The old Wardell-Welsh dairy house, at 703 Old Corlies Ave. in Neptune, (pictured above) will be saved and refurbished under initial plans presented by the Township Committee.

Committeeman Randy Bishop said he has always been a strong advocate of saving the house, if possible, and that tearing it down would be “a mistake.”

“It is part of the fabric of the area and residents are anxious to try and save it,” he said.

He said that it is best for the township’s history to save the building and seek grant money to refurbish it. He added that the house is an important part of the landscape and streetscape in the area.

Committee members Michael Brantley, Kevin McMillan and Mary Beth Jahn agreed with Bishop, saying they too think the old house should be saved.

“It’s a work in progress and we should move forward with the park and work on the building seeking grants as we go. We can parallel track both of these projects and I feel it’s important to keep the building,” Jahn said.

Mayor Eric Houghtaling said he wants to see areas around the house cleaned up as well, especially regarding the removal of asphalt.

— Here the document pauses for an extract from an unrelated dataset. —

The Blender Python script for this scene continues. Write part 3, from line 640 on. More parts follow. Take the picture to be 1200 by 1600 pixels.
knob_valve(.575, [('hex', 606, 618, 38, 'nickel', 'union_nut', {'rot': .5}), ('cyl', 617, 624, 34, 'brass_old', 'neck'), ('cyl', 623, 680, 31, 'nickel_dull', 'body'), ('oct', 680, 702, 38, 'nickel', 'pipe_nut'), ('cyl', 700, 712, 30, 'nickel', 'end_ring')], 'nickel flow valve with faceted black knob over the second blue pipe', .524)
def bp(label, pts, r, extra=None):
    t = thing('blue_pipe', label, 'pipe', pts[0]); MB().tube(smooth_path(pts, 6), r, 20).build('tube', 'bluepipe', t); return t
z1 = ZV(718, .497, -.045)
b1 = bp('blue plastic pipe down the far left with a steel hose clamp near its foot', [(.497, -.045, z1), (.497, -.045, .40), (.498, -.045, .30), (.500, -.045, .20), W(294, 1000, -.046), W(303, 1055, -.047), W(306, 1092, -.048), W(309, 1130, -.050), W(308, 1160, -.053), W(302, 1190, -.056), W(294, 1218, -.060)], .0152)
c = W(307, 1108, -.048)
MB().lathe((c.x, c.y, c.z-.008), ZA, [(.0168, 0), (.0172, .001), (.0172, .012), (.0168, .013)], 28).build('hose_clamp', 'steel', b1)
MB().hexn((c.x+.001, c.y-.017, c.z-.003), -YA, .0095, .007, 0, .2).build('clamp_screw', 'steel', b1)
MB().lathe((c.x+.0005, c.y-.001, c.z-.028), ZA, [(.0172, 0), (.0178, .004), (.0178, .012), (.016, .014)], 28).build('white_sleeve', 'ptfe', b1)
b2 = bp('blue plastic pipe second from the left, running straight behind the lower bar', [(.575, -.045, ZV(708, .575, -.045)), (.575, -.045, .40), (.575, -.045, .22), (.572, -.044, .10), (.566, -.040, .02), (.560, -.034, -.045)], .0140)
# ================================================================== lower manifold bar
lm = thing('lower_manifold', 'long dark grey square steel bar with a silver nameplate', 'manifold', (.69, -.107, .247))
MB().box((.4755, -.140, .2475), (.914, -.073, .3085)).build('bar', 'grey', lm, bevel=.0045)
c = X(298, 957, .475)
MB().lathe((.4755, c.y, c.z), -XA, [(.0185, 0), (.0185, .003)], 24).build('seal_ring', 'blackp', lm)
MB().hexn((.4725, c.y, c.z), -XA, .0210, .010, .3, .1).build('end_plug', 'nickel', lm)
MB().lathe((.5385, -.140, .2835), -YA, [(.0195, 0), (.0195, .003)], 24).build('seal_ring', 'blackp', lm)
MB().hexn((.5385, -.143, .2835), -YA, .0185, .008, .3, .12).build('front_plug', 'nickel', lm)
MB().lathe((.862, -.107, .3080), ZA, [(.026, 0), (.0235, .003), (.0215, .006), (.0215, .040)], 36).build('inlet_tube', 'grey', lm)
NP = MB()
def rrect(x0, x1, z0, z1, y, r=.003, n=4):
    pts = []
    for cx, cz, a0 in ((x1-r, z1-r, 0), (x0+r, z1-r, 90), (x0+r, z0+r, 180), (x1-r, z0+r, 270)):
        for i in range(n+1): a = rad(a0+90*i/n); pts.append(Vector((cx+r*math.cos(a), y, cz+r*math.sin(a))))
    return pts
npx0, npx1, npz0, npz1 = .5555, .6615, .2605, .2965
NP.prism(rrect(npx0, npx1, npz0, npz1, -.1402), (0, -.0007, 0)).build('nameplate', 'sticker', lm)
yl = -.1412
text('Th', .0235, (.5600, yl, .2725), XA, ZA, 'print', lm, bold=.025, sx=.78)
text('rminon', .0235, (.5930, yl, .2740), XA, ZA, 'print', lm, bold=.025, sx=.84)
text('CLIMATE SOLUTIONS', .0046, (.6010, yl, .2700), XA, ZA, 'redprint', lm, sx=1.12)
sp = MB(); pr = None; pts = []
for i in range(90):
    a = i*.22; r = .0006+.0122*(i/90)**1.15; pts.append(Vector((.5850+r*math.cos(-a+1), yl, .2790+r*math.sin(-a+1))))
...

“It’s clearly a mess,” he said.

Township Business Administrator Vito Gadaleta said site remediation to remove oil tanks and clean up any other environmental concerns will take place prior to any demolition on the property.

Old loading bays and a concrete storage area attached to the rear of the house are scheduled to be demolished.

Neptune purchased the 6.46-acre Welsh dairy tract a few years ago with the intent of making it a passive, open-space park with a veteran’s memorial as well. It is zoned for light-industrial use.

The tract was originally the Wardell dairy- the oldest-operating dairy in Monmouth County- until it closed after merging with Welsh Farms in 1975. It is the largest undeveloped tract on Old Corlies Avenue and has been vacant for a number of years.

Albert Wardell and his brother Joseph, founded their dairy on the site in 1900 while previously living on their family farm at what is now Route 66, where the Asbury Park Press and Chelsea Outlet Mall now stand. Reportedly the deal was sealed for $100 and a handshake.

The property was never a farm, always a dairy.

The present house, which replaced an older house, was built between May, 1910 and January, 1913 and is about 100 years old.

With the family-operated business and the many hands and deliverymen, the Wardell dairy was also a place of much social activity, including quilting and reading groups.